>> START Records shown

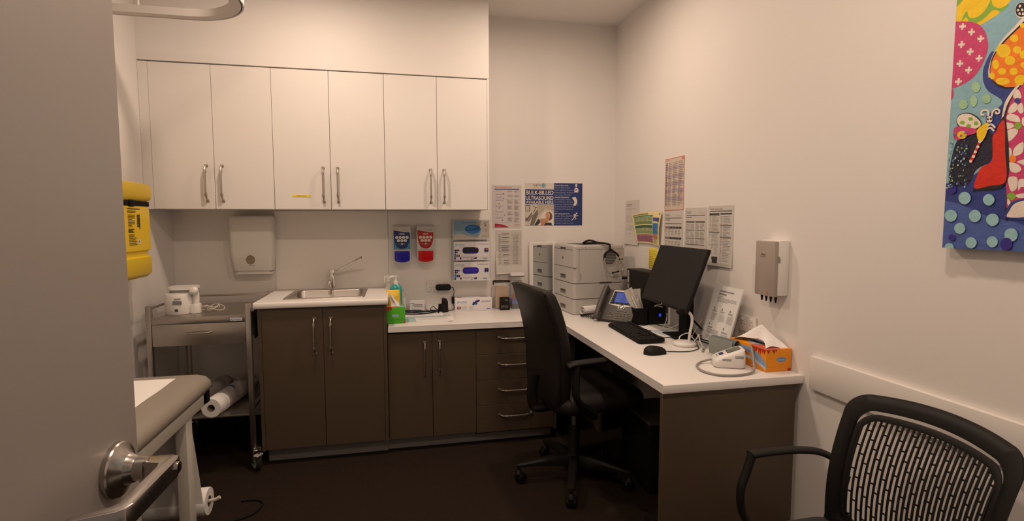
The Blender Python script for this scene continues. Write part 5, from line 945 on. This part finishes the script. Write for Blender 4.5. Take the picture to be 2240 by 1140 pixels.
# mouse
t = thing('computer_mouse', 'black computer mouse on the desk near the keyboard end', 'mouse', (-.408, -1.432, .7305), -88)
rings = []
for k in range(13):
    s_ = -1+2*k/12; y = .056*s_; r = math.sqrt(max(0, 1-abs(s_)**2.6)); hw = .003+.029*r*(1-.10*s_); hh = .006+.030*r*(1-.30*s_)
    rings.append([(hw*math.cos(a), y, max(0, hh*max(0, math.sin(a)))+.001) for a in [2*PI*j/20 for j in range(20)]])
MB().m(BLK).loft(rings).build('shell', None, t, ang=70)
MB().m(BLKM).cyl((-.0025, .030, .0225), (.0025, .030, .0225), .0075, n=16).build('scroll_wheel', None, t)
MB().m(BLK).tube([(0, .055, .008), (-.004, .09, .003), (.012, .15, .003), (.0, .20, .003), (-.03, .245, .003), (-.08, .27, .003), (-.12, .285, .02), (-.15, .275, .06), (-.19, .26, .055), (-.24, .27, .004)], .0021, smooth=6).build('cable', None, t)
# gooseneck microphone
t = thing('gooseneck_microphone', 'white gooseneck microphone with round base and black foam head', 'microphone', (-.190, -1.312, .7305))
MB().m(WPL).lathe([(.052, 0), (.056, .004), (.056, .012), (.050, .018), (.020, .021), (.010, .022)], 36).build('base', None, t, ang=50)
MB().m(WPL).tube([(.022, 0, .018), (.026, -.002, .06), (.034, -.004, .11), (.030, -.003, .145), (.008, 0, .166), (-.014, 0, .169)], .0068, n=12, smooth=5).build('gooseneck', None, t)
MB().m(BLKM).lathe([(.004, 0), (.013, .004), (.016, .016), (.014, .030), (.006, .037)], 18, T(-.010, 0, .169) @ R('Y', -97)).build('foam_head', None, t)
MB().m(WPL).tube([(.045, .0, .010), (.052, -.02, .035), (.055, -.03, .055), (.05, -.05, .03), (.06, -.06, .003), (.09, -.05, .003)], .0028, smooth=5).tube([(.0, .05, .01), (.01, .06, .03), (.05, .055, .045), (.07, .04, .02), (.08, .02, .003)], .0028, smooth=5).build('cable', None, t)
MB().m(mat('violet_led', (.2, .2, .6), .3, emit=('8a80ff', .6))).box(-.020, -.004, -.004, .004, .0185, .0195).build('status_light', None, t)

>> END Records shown
>> START Records shown

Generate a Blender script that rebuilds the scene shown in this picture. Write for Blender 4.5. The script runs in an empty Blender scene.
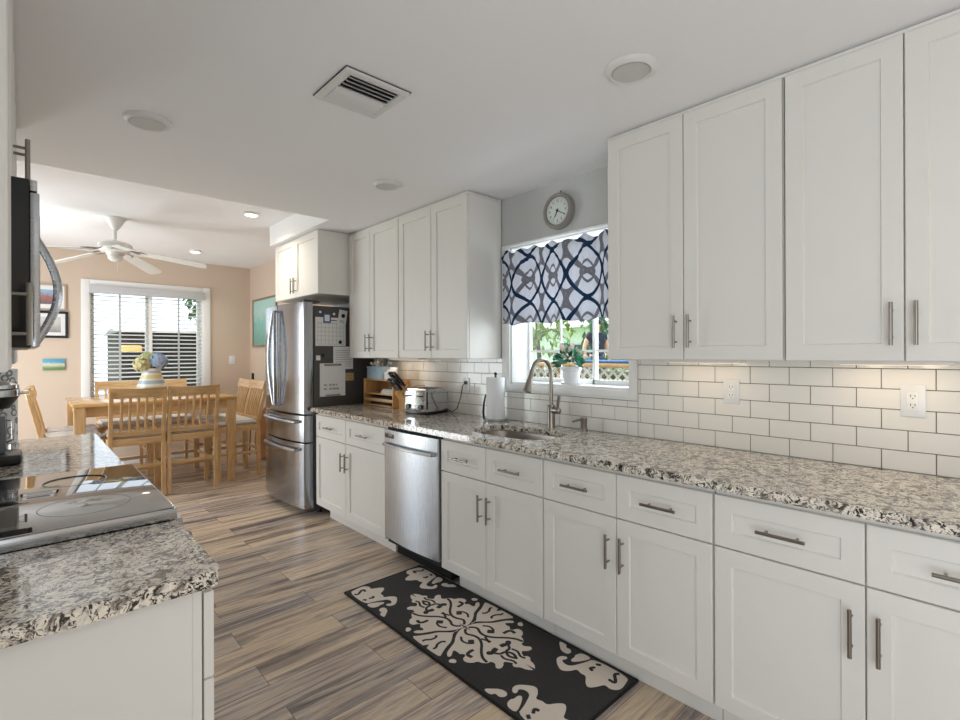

>> END Records shown
>> START Records shown

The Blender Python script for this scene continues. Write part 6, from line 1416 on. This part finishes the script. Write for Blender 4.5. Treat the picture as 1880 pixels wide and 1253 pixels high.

>> END Records shown

### Work required:
Search the entries for the word "continues", then gather every line that has it.

### Response to the exercise:
The Blender Python script for this scene continues. Write part 5, from line 945 on. This part finishes the script. Write for Blender 4.5. Take the picture to be 2240 by 1140 pixels.
The Blender Python script for this scene continues. Write part 6, from line 1416 on. This part finishes the script. Write for Blender 4.5. Treat the picture as 1880 pixels wide and 1253 pixels high.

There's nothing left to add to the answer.